Government -
He may be back in his old job, but Finance Minister Tom Marshall is facing a new set of challenges.
"Obviously when I was there last time, we had revenues like never before, driven mainly by oil and minerals," Marshall told The Telegram.
"Now we're in a different time. We're in a great recession and the numbers are different."
In Marshall's first tenure as finance minister, spanning most of 2007 and 2008, booming oil prices saw the province record sky-high surpluses and slash billions off its net debt.
But this fiscal year, lower commodities prices led the government to project a $750-million deficit.
Marshall issued a warning about the pace of government spending.
"We have to ensure that the investments we make - whether we make them in health, or in education, or anywhere else - are sustainable over the long term," he said.
Marshall added that those investments must allow the government to provide access to programs and services, both "today and for future generations."
Those investments have been cycling higher and higher in recent years. This year, the province expects to spend $519 million more on programs than it did last year.
In 2009-2010, the government budgeted to pay out a shade less than $7 billion in gross expenditures.
In the Williams administration's first budget, brought down in 2004, gross expenditures were budgeted to come in at under $4.3 billion.
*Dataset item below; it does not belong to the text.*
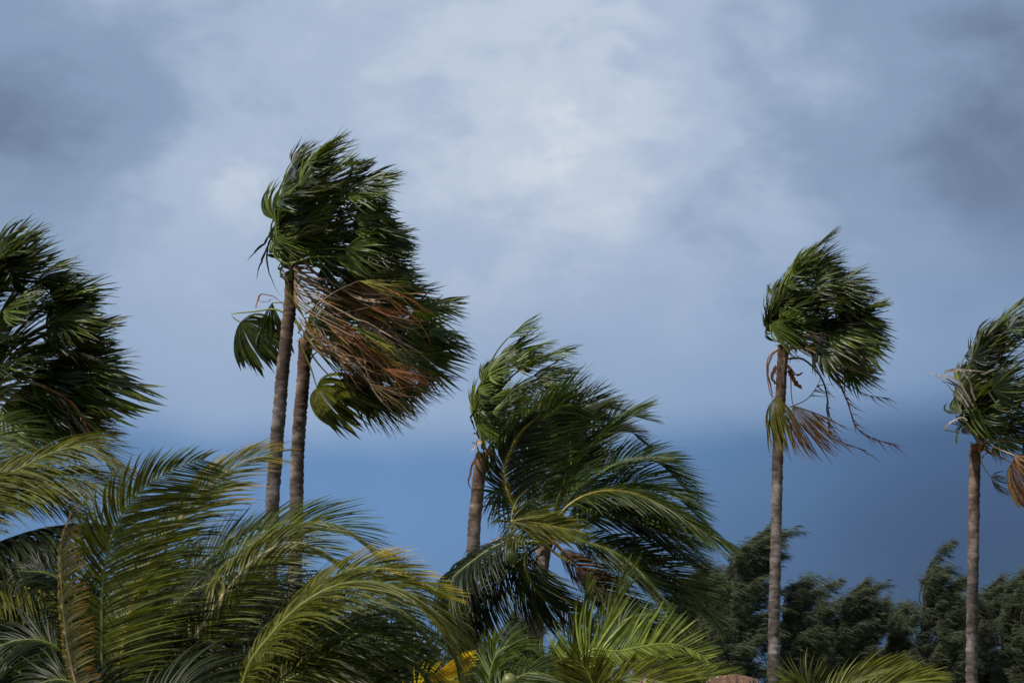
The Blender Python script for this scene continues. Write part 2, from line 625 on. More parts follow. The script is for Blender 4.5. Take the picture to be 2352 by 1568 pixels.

The current estimate is 63 per cent higher than five years ago.
"At the current level, I think it's going to be very difficult to sustain it, because the way the costs are going - we've gone from X-ray machines to CAT scan machines to MRI machines to PET scan machines," Marshall said when asked if today's level of overall government spending is sustainable.
"And people will want us to provide that investment. The cost of drugs is also high. So we have to spend our monies wisely to make sure, as I said, that people have access to the system and access to good quality health care when they need it."
Marshall's challenge now is balancing declining revenues against increasing needs.
He said the key is "spending wiser, and spending smarter."
Marshall - who boomeranged back to finance in the cabinet shuffle forced by Paul Oram's resignation from politics earlier this month - said it's too early to tell definitively where the province's ledger books stand for this year.
But it is unlikely he will have the same amount of cash as the oil-fuelled years of the recent past.
"I would think so, but when I came into this job last time, I never thought oil would go through the roof the way it did. We're starting to see signs - oil took a run the last couple of days, the dollar took a run the last couple of days. So what does that mean? I can't predict the future. I'm asked to, but I can't. Who knows what the future is going to bring."